Total education spending in Kentucky already consumes nearly two out of every three dollars that taxpayers send to Frankfort. Therefore, the publication’s claim that the state is on the bottom rung in two spending categories was guaranteed to stimulate serious – if predictable – tongue wagging.

“It shows we're being outpaced,” bemoaned Bob Sexton, executive director of the Prichard Committee for Academic Excellence.

“This is something that follows the trend that we've seen on the state level,” lamented Lisa Gross at the Kentucky Department of Education.

“More funding is needed for education,” cried Frances Steenbergen, president of the Kentucky Education Association.

“It’s easy to be for education, but are you willing to raise the revenue for education?” asked Rep. Jon Draud, R-Edgewood, who told reporters that he wants to restart the twice-rejected gambling-dollars-for-education campaign.

There’s just one problem with Governing magazine’s new 50th-place rankings for Kentucky that generated this chorus of banshees howling for blood. The statistics are figments of the imagination – a classic “apples-to-oranges” mistake.

The magazine’s researchers grabbed the wrong data from the U.S. Census Bureau. In fact, the magazine has been pulling data from the wrong Census categories for years.

When compared with U.S. Census Bureau’s carefully crafted tables that perform an “apples-to-apples” comparison, the Bluegrass State isn’t dead last in any of the key education indicators. We generally place at least 10 spots off the bottom. In a number of statistics, we do even better.

For example, Kentucky ranks 29th in the nation when it comes to current education spending as a proportion of personal income. This means that despite very low personal incomes – Kentucky ranks 42nd in the nation – the commonwealth actually does a relatively good job of funding education.

The Census reveals that our education spending outranks our personal-income levels in virtually every meaningful category. Check tables 11 and 12 in "Public Education Finances 2002" and “Public Education Finances 2003" on the U.S. Census Bureau’s Web site. Dead last? No way!

Education boosters fell head over heels for an obscure magazine’s bad data because their common agendas directly benefit if taxpayers are forced to pay for more education spending.

When surprising statistics emerge, questions should always follow. If Coach Rick Pitino announces the best recruiting class in the history of basketball at the University of Louisville, he will get a ton of questions. However, both the data published by Governing magazine and the tired conclusions spewed forth by education bureaucrats that Kentucky does not spend enough on education have gone largely unchallenged.

Mark Twain once quipped that, “Most people use statistics the way a drunk uses a lamp post – more for support than enlightenment.”

Instead of trumpeting Governing magazine’s phantom statistics, our education establishment should be working to better spend the rather considerable amount of money they already receive. There is more than enough evidence to suggest that our state’s children are not getting the education they need.

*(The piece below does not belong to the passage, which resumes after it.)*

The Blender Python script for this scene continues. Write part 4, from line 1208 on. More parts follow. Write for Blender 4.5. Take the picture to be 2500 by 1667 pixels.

It would, for example, be wonderful if policymakers and education officials were as passionate about closing the huge and still-growing achievement gap between black and white students in the Jefferson County Public Schools as they are about getting into taxpayers’ wallets; or if they persisted in demanding improvements in a testing system that fails to account for most of Kentucky’s learning-disabled children.

Information pointing to the failure of Kentucky’s public-education system to prepare our kids for the challenges of the future is credible and repeatedly confirmed. Erroneous claims that the state is not spending enough on its schools are neither.

– Christopher J. Derry is president of the Bluegrass Institute, Kentucky’s free-market think tank.